Wearing a pressed turquoise linen dress, Medearis does not look old enough to be a grandmother. Her skin is smooth over high cheekbones. Her graceful fingers brush the banister as she climbs upstairs, past the African carvings outside her office. She says, "I had gotten fired from my job as a legal secretary and decided to become a writer," she says, "My daughter loved to read and I wanted her to open up a children's book and see an African-American girl being the queen, or princess, and having all those experiences. When I was a child, I never saw a positive image of myself on television or in books—not anywhere. For African-Americans, that makes you feel as if there is something wrong with you. So, I decided I was going to write children's books."

Even after friends in the publishing industry told her that nobody was going to take a chance on books with African-American characters, Medearis continued writing. Four-hundred rejections later, in 1990, as she drove down Highway 290, she saw a sign that said 'State House Press.' She gathered up her manuscripts and took them inside. Within a few days a woman named Debbie Brothers called and offered to publish Picking Peas for a Penny, but the first run was only 500 hardback and 500 paperback copies. "My husband and I drove all over Texas." Says Medearis, "Schools would pay us $100 a visit, and we would sell up to 200 books. After that, Picking Peas for a Penny went to press ten times and we sold those 10,000 copies on our own."

State House Press was so small that Medearis had to find a bigger publisher. After more submissions and more rejections, Scholastic added Picking Peas for a Penny to the Blue Ribbon Book Club. Medearis says, "I filled a void in their market. They weren't selling to African-Americans. White parents didn't mind either because if it's a great story and children are laughing when they read it, who cares what color the characters are? And, the teachers were dying to get these books."
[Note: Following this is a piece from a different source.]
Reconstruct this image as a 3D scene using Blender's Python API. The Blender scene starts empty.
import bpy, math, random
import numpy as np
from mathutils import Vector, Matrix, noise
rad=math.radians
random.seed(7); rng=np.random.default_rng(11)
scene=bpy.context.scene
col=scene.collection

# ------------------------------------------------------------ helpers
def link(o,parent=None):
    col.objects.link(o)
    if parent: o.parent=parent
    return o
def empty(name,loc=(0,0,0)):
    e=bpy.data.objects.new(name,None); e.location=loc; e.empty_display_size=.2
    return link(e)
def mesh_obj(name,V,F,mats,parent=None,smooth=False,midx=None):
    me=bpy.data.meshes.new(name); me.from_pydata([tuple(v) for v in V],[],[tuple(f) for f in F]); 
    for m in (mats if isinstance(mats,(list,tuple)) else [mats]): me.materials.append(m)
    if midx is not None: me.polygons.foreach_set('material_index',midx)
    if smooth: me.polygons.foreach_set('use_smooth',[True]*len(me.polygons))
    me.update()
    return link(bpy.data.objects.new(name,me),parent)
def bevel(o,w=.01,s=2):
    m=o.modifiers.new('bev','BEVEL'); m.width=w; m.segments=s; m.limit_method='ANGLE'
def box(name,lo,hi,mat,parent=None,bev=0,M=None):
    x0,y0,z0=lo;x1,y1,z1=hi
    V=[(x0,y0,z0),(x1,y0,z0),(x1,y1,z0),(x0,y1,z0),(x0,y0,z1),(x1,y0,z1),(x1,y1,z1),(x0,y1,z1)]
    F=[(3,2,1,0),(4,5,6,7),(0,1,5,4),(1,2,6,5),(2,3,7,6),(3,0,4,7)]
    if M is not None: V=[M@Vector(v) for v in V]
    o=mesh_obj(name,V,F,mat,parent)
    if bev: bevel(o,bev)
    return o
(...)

Medearis made a point of printing numerous titles at all major publishing houses: Macmillan/McGraw Hill, Rigby, Harper Collins, Harcourt, and others. She says, "I have fifteen hundred rejection letters and every last one of those hurt," she discloses. "But, I kept going because if you don't, whether you are a person in a wheelchair, or a woman trying to accomplish something that hasn't been done before, if you give up, it's that much more difficult for the next person behind you to accomplish the same goal." Ultimately, several of her 80 children's books picked up Violet Crown citations, and the first ever Teddy Children's Book Award, conferred by Laura Bush in 1996. Dancing with the Indians even appeared on the PBS show Reading Rainbow.

After kid lit, Medearis started publishing cookbooks. She says, "In 1993 or 1994, when my mom was retiring and going on Social Security, she was stunned at how small her check was and said, 'I'll think I'll make that raisin pecan pie and sell it, to make some extra money.' And then my sister Sandra said, what you need to do is write a cookbook.'" Working with her mother, Medearis started exploring cuisines from Africa to the Caribbean, South America and North America, and found that wherever Africans were enslaved, they put their own stamp on cooking. "Publishers weren't ready for the book," Says Madearis, "because they weren't used to thinking about African-American culinary history." After piles of rejections, Medearis published four cookbooks: The Ethnic Vegetarian (Rodale, 2004), Ideas for Entertaining from the African-American Kitchen (Dutton, 1997), The Kwanzaa Celebration (Dutton, 1995), and The African-American Kitchen: Cooking from Our Heritage (Dutton, 1994).

After eighteen years of success as an author, Medearis went looking for new challenges. "Producing television shows gives me the same sort of thrill that I get from putting together a children's book in that you take a complex topic and make it simple and entertaining in a short space of time." She explains, "I can still write children's books, but because I'm starting a new career in television, it's like I'm starting out all over again. First of all, women don't own production companies. Second of all, black women don't own production companies. But, I have a grandchild who can cook and loves theater. If I give up trying to break into television, it might take her a lifetime of hard work to open those doors."

About fifteen years ago, Medearis came up with the Kitchen Diva, as a hook to promote her books. "Actually, the Diva's been standing around wearing her feather boa for years," she says, "but the book tours put her in the public eye." As the Kitchen Diva, Medearis has her own radio show on KAZI (88.7 FM), and served as a judge in the 2006 Pillsbury Bake-Off.

This year, she beat Iron Chef Bobby Flay with her own version of Jamaican jerk chicken on The Food Network's Throwdown! Medaris says, "I had no clue that Bobby Flay was coming," she admits. "They filmed me for about three or four days. The premise of the program was 'What is your culinary claim to fame?' and I didn't know it was a set-up. Robert was a little stunned because he's used to dishing it out but he's not used to taking it. And, honey the Diva can dish."

With a screen presence that is as charming as it is sassy, the Diva is vying for her own network cooking show. She plans to teach people to eat locally grown produce and bring their children into the kitchen to help with the cooking. "It sounds like an odd thing," she says, "but I want to help people overcome their fear of failure and embarrassment. Many people don't cook because they are afraid to burn up the kitchen." Along with serving up simple recipes, Medearis plans to proffer up advice. "I want people to overcome the obstacles that are holding them back, whether it's trying a new recipe or getting a new job." In all her feathered glory, Angela Shelf Medearis says, "I just wanna dish up a little divatude."